毎年、1年生は入学直前の3月と半年を経た9月に模擬試験「スタディサポート」を実施している。GTZ(学習到達ゾーン)は、S,A,B,C,Dの5段階評価で判定されるのだが、『すらら』導入前の2018年度は、3月と9月を比較して結果は概ね横這いであった。導入後の2019年度には3月と比較して9月の「S,Aランク」は3倍に伸び、C,Dランクは減少、ボリュームゾーンがCからBになるといった顕著な伸びが見られたという。

2019年度「スタディサポート」の結果、3月と9月の「S,Aランク」比較

「まだ導入初年度で『すらら』だけの成果と断言できないが、少なくとも、英語を苦手としていた生徒への効果は顕著で、基礎学力が確実に向上している」と慎重に山下教頭は振り返る。
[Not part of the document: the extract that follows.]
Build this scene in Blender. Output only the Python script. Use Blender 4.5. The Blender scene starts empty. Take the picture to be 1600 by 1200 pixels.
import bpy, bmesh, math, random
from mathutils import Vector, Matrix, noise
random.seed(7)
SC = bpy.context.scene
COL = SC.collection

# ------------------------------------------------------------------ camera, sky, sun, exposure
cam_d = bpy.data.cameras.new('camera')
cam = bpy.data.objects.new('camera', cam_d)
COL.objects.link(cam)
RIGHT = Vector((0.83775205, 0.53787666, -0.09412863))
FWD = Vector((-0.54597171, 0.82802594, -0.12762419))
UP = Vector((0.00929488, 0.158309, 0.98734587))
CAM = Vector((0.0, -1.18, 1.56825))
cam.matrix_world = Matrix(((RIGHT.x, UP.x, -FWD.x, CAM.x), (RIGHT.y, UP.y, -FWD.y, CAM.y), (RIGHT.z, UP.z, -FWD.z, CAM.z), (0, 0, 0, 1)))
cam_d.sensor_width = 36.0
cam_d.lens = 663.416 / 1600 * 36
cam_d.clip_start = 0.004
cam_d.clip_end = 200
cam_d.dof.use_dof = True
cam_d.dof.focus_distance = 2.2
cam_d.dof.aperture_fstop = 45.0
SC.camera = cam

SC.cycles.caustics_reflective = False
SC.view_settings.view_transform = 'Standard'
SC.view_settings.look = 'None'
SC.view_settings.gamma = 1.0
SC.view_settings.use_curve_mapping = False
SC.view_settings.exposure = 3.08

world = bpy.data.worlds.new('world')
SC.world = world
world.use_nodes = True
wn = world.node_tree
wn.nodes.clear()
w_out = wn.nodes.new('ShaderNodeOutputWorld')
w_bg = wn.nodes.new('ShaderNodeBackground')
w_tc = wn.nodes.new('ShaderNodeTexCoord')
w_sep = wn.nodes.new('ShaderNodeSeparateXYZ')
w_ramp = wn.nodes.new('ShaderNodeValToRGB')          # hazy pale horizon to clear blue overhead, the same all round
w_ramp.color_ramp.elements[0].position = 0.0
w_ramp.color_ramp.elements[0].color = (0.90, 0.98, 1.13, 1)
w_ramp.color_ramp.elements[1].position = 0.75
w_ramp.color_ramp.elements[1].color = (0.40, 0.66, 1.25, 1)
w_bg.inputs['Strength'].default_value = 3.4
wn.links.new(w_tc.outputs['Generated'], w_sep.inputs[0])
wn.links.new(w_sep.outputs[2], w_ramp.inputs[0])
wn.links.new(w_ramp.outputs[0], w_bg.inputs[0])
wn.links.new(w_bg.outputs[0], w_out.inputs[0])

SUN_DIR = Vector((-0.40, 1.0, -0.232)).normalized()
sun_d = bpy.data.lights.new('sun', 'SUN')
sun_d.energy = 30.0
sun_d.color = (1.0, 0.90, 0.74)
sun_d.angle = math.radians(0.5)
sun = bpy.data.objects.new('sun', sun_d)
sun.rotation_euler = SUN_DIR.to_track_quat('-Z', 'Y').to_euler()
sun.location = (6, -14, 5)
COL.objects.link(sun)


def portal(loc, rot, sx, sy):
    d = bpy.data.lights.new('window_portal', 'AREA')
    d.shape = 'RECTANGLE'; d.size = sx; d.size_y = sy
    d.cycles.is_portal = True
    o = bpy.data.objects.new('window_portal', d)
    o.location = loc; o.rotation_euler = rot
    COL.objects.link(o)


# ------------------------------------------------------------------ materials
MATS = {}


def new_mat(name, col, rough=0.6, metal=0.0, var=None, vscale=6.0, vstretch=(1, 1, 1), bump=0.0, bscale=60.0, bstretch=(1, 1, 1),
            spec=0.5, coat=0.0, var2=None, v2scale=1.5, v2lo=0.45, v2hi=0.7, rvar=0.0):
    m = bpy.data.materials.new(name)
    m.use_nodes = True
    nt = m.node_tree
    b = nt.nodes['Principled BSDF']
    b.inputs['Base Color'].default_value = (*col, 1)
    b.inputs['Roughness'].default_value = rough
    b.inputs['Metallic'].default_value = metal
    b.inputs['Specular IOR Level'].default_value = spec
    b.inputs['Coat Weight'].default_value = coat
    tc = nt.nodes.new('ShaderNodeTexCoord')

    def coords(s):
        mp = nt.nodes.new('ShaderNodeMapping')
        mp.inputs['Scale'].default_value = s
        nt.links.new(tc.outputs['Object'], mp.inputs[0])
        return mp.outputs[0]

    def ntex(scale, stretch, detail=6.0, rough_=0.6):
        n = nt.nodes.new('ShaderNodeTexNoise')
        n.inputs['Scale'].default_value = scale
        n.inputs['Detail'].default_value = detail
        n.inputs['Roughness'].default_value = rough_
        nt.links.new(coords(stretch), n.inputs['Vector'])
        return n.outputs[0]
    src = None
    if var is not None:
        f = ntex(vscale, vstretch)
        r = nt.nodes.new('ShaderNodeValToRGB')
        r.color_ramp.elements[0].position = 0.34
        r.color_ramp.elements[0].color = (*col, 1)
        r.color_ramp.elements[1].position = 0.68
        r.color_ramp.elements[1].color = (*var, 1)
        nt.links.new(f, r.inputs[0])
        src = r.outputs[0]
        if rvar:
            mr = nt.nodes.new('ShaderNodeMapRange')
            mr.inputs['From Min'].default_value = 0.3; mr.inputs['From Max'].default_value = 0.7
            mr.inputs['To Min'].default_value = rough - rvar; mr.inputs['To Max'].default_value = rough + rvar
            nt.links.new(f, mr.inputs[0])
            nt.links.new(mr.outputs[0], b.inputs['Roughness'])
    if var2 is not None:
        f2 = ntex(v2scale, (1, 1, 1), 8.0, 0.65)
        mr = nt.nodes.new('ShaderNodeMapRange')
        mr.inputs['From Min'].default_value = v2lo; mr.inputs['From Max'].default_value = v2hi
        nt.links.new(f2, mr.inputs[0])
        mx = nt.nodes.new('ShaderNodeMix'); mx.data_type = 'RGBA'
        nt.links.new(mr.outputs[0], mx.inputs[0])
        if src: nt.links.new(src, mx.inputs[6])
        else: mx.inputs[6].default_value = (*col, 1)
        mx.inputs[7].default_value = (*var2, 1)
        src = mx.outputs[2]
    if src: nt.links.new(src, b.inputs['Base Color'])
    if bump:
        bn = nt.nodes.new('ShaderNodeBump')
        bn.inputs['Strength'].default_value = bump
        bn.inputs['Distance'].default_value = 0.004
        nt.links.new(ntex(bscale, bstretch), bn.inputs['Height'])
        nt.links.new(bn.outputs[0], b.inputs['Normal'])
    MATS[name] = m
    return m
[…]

『すらら』へ期待していた「学力の底上げ」は実現できたと自信を見せる。底上げをすることで教諭らも教えやすくなって授業がもっと良いものになり、クラス全体にもその効果は波及するだろう。

「『すらら』は生徒のわからなかったところ、理解できていなかったところを明確にして教えてくれる、それが生徒にとっての最大のメリットだ」と山下教頭。教員も1対1など少ない人数ならもちろん可能だが、1人の教員がクラス全員に対し同じことをするには時間を要する

2020年度は、2年生の運用を本格化している最中だ。2年生は英語で学習している単元を配信していく計画だ。また、他教科への展開としては国語も候補の一つだという。全教科につながる読解力を高めることも西武台高等学校の大切なテーマだからだ。たとえ理系の大学に進んでも文献や教科書を理解する「読解力」は重要だと、物理学専攻の山下教頭はいう。

生徒も教員も新しいスキルを実装する、ツールを取り入れる気持ちを持ち続けねばならない

「ICT環境を新たに導入する時、全教員のコンセンサスを得てからなど無理な話だ。ある程度合意を得たら突っ走る必要も、時にはあるだろう。1年くらいは苦労もあるが、『すらら』のような手厚いサポートのあるものを活用しながら生徒のために進んでいくべきだ。日本のグローバル化は加速する、AIも台頭する中、生徒らには競争力をもってほしい。主体的に自ら学ぶ姿勢であってほしい。生徒も教員も新しいスキルやツールを取り入れる気持ちを持ち続けねばならない。」山下教頭は力強く語った。